§ Exercise aim: Report every line in the listing below where the string "script" shows up.

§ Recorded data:

⁂

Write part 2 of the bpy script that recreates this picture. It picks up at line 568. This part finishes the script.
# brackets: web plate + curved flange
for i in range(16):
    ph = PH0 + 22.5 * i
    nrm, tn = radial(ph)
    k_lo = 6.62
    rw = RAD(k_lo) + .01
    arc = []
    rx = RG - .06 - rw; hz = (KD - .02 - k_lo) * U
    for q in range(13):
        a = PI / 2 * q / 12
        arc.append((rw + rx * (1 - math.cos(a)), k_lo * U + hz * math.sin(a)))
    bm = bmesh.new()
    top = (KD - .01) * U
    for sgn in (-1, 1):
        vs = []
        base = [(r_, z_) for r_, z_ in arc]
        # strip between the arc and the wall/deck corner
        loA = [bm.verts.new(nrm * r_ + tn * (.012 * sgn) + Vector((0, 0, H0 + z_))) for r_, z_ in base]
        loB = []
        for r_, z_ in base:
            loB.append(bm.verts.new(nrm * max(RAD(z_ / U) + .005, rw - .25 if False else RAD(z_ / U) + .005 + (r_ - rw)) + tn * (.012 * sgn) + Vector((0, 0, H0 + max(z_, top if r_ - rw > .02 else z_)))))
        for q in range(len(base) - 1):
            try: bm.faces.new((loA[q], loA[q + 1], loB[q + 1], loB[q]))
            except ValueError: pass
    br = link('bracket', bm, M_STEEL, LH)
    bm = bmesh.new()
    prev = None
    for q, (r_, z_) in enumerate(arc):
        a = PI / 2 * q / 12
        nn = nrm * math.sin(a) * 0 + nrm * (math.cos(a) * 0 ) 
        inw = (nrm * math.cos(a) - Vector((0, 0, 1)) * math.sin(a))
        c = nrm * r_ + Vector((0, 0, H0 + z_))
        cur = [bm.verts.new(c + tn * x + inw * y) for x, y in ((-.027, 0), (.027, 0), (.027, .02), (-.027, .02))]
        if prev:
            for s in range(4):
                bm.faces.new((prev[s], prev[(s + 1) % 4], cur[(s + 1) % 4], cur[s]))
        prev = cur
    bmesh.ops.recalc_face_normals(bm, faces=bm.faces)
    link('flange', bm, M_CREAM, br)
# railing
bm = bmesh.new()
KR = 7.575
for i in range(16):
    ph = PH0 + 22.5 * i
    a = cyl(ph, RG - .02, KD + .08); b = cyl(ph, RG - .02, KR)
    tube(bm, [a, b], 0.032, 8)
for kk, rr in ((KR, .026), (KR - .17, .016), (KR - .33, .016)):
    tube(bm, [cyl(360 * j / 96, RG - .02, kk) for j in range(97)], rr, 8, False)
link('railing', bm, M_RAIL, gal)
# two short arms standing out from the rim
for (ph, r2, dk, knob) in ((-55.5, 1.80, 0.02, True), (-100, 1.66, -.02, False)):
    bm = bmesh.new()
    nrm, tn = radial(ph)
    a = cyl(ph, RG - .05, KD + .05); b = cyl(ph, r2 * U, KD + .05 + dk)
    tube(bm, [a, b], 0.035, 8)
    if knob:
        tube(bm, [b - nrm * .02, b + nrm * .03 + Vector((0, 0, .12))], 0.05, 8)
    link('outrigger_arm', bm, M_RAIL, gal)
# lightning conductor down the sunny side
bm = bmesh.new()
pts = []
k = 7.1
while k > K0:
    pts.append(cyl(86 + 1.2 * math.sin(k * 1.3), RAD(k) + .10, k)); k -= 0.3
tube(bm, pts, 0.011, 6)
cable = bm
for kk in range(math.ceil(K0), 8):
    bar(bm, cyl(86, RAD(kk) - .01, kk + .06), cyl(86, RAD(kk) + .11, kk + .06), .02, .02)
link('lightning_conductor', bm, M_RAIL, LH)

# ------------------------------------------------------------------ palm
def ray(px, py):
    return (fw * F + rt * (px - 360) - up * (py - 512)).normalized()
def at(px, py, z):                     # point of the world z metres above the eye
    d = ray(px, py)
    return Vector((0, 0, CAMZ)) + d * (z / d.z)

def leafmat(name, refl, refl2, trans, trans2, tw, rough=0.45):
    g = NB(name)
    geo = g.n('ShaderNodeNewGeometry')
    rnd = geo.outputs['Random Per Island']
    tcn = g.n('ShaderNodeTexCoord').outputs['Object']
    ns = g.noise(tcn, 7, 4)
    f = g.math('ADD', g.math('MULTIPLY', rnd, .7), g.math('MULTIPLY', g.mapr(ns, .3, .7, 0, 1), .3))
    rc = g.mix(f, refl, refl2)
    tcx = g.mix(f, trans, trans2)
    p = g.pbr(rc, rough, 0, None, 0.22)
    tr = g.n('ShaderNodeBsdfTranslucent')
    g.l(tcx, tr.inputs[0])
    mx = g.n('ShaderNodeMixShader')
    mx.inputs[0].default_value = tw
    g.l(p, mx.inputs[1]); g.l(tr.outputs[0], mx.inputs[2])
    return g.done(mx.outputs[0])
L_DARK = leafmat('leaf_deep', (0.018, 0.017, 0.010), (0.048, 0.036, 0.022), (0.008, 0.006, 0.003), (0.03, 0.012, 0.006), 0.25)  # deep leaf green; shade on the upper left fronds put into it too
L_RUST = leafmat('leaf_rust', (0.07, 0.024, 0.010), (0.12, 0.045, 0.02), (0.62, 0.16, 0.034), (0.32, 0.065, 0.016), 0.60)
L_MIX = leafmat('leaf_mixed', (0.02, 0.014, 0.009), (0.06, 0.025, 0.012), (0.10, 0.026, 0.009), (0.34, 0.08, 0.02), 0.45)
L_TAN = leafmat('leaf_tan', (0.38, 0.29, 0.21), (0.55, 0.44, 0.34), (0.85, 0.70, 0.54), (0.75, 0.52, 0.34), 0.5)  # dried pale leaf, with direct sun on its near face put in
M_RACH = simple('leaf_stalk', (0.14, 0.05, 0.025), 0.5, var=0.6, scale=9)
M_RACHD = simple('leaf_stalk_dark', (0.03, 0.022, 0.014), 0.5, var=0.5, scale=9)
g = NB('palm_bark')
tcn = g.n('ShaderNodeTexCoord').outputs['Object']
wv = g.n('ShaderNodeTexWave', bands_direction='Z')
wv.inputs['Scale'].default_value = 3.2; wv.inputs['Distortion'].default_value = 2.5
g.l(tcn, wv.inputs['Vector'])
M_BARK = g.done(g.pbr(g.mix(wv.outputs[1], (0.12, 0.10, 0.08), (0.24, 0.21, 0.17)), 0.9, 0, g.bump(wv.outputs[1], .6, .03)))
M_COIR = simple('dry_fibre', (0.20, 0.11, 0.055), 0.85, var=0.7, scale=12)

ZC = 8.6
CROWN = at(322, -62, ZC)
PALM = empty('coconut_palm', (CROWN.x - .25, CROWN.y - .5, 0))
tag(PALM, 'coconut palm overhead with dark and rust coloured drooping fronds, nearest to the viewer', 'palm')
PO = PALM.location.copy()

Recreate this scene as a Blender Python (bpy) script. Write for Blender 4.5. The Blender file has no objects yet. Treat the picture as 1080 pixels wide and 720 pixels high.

⁂

§ Result of this task:
Write part 2 of the bpy script that recreates this picture. It picks up at line 568. This part finishes the script.
Recreate this scene as a Blender Python (bpy) script. Write for Blender 4.5. The Blender file has no objects yet. Treat the picture as 1080 pixels wide and 720 pixels high.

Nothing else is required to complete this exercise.